I gladly accepted a colleague's invitation to attend a multi-faith meeting on gun violence, gathering clergy-activists from around the country in Washington, D.C. But I had no idea of how transformative the experience would be. Within minutes of sitting down at the table, I knew that I would leave this meeting changed.
These were not the usual suspects, at least in my experience. This was a group of approximately 80 clergy, the great majority of them African-American parish clergy from large American urban areas: Chicago, Detroit, Oakland, Sacramento, Cleveland, and New Orleans, drawn together by the Lifelines for Healing Program of the PICO Network ("People Improving Communities through Organizing," a faith-based organizing initiative in 150 American cities). Whites were a conspicuous minority - 9 rabbis, a handful of white Protestant ministers, and one Catholic sister.
Early in the first day of the program, we were asked to write a personal story of how gun violence had touched our lives. I had become involved in gun violence work because of the Newtown shootings, but the question invited me to try to remember other attacks that had touched me deeply.
I thought of the attack on the North Valley Jewish Community Center in Los Angeles in 1999, with its riveting photographic image of a long line of small children being led across the street to safety, tiny hands clasped in terror. I thought of the spate of suicides among students at the high school my daughter attended, and of the recent murder of Reuven Rahamim at his workplace in Minneapolis. Not coincidentally, in these incidents, the victims were Jews, or schoolmates of my daughter's.
But in the silence, as people in the room put their thoughts on paper, I knew that the African-American clergy at my table had a radically different experience of the exercise than I did. The man to my right shrugged his shoulders in frustration, muttering, "One story? How could I possibly choose one story?"
As the days of the meeting unfolded, this place became my own story of gun violence. Sharing meals and conversation, tears, laughter and prayer with my African-American colleagues, I began to absorb their everyday experience of gun violence. I heard again and again that these attacks were regular occurrences in their ministry. Burying a young adult whose birth he had witnessed, over whose baptism she had officiated. Learning that a young man had been shot dead as he tried to reach the church for safety. Grieving over families who had lost two, three, even four children to gun violence. Resolving to risk their own lives, walking gang-dominated streets late at night to communicate their concern and solidarity with the families of their community.
I thought we had come to talk about Newtown, and the tragic opportunity it presented to promote sensible gun violence prevention measures in our country. My colleagues grieved the horror of Newtown as I did.

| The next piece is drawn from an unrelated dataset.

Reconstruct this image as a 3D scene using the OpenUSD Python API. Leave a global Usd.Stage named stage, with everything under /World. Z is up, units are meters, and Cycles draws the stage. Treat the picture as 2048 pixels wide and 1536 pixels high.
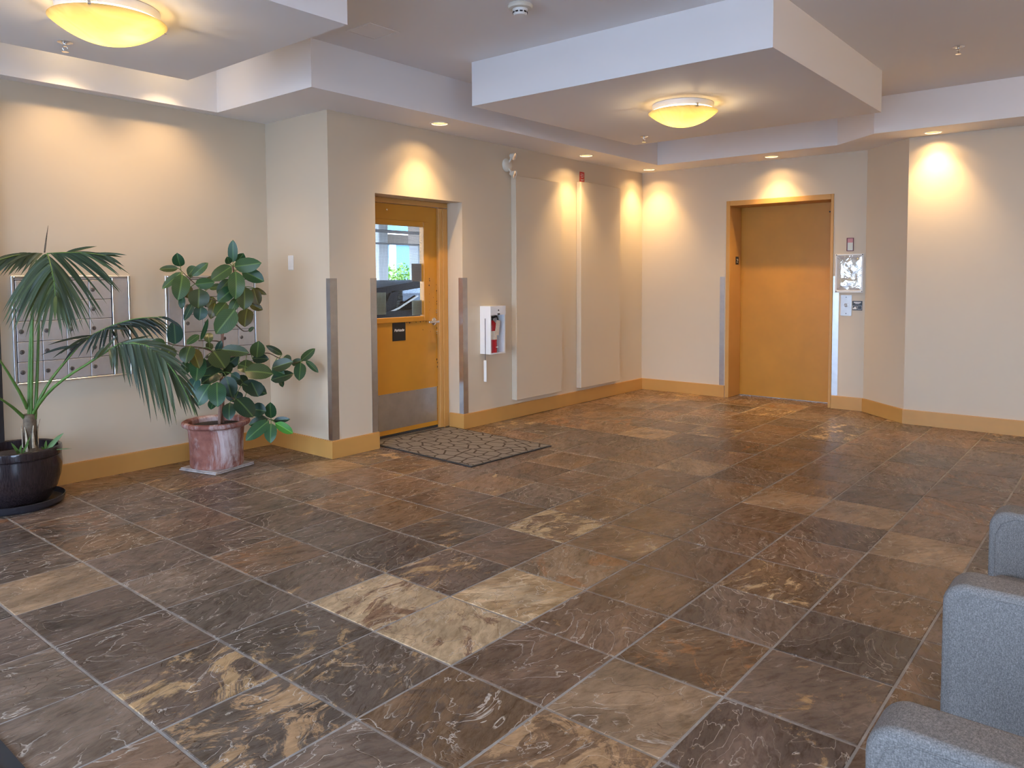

But for them and their communities, Newtown happens every week, if not every day.
My head ached and I felt physically ill as we learned more about the problem of urban gun violence. 30,000 Americans killed in domestic violence each year, half of them young people. For perspective, 12,000-13,000 people die in terrorist activists all over the world each year. Approximately 60,000 people have died since the violence began in Syria, and most of the world considers that a massacre. My mind struggled to absorb the basic facts: more than 80 people (half of them young people) die every day of gun violence in the United States.